É urgente valorar a abstenção! É imperioso que os cidadãos tenham direito à verdade dos resultados eleitorais, porque eles demonstram que a maioria das pessoas não se deixa enganar, ao contrário do que parecem dizer estes textos.
Sejamos actores e não espectadores, ou analistas o que dá no mesmo... Ao menos que as análises sejam honestas... identificando correctamente as verdadeiras questões...

RD disse...

"Uma das características fundamentais da nossa condição de seres humanos é sermos capazes de resolver problemas, de evoluir, de transformar... e até de nos transformarmos." - Caríssimo, de perfeito acordo.
Mas nem todos tem a capacidade de se auto-analisar (muitas vezes por estarem «dentro» demais), daí que os textos (in abstracto), mesmo que não fiéis à realidade ou mesmo que desajustados a qualquer ideologia, sirvam o propósito de inciar processos de crítica reflexiva.
Servem de clicks, se me faço entender.
Deixo-os e deixo-vos.
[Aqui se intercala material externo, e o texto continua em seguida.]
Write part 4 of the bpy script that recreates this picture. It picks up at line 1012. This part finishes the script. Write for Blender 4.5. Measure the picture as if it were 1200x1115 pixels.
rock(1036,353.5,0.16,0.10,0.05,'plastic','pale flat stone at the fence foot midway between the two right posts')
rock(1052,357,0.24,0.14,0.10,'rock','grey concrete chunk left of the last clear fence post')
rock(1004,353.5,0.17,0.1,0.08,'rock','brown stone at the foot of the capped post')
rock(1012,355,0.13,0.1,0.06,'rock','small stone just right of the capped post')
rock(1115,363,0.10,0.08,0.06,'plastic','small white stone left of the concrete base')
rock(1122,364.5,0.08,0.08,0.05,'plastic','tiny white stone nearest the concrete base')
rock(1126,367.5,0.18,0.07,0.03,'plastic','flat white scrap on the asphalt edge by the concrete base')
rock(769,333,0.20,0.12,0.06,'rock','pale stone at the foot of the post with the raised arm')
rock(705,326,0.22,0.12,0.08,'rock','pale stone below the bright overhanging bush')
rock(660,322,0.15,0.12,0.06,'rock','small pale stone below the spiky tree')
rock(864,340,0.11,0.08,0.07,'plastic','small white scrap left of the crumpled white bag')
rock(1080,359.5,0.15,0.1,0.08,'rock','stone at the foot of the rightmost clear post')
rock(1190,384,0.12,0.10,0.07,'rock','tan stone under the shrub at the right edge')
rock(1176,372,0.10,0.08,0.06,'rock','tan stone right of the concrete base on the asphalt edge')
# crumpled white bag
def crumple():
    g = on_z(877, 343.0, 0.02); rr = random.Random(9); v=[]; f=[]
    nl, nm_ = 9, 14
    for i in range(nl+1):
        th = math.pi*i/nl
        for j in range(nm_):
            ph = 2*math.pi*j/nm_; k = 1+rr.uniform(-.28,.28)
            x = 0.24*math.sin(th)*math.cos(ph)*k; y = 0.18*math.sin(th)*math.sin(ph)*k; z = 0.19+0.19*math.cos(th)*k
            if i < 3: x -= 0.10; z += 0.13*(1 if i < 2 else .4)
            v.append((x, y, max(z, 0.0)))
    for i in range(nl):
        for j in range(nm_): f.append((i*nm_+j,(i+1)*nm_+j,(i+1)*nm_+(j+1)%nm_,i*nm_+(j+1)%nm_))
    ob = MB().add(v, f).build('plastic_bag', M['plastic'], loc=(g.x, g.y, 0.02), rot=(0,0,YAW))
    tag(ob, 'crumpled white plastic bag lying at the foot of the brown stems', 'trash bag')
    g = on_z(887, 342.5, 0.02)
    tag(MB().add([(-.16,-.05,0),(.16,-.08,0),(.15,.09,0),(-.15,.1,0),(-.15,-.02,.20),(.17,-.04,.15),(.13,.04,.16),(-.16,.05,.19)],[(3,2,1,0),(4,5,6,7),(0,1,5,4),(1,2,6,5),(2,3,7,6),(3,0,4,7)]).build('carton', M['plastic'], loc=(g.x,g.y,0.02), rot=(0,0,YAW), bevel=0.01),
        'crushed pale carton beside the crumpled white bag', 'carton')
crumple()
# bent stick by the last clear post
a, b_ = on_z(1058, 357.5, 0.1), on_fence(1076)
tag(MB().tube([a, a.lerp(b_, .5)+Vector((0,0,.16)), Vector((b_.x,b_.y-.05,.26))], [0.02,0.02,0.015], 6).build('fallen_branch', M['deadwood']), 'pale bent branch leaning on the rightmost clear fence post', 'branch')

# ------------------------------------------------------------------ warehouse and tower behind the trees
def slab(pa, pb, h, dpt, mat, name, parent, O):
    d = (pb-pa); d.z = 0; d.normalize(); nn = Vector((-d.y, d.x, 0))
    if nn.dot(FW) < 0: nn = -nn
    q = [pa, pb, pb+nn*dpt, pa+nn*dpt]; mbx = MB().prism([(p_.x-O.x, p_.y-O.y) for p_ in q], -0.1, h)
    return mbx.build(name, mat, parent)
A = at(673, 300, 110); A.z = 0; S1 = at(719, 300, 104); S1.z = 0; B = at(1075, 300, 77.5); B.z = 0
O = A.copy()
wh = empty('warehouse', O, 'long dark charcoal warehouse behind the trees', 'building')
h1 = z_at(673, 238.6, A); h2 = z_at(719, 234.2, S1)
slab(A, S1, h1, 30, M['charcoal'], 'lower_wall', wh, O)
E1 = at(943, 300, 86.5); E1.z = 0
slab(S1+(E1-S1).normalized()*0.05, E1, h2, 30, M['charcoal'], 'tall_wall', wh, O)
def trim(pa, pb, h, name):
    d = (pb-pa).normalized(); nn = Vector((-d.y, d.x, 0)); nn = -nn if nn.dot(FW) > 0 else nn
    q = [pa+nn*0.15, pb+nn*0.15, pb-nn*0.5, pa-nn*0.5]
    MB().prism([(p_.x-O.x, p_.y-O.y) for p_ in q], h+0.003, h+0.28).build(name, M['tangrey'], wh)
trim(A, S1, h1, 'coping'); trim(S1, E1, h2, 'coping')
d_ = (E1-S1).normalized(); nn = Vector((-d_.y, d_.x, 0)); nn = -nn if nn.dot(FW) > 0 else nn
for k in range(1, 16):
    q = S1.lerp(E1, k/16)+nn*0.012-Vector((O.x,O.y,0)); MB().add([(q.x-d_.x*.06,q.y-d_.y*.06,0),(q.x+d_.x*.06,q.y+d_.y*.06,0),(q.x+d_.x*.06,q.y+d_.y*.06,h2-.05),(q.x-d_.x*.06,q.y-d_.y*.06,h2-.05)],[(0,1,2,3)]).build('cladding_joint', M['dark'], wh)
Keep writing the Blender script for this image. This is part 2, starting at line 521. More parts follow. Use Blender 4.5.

Não precisamos concordar, só gosto de perceber interesse.
Abraço.

Lu disse...

É querida. Parece que um perene mal-estar acompanha e aterroriza a condição humana.
Tudo está bem pontuado por você. Algo de estrutural entranou-se na humanidade, implodindo crises e mais crises.
Mas um momento de crise não é algo necessariamente ruim. Está contida na idéia de crise sua própria gênese, afinal o caos é o princípio criador dos novos paradigmas.
Cada conceito traz em si sua antítese - ou contra-conceito.É necessário fazer escolhas e trabalhar para que elas sedimentem novas possibilidades, mas o mal-estar é a indicação que a muito a se fazer.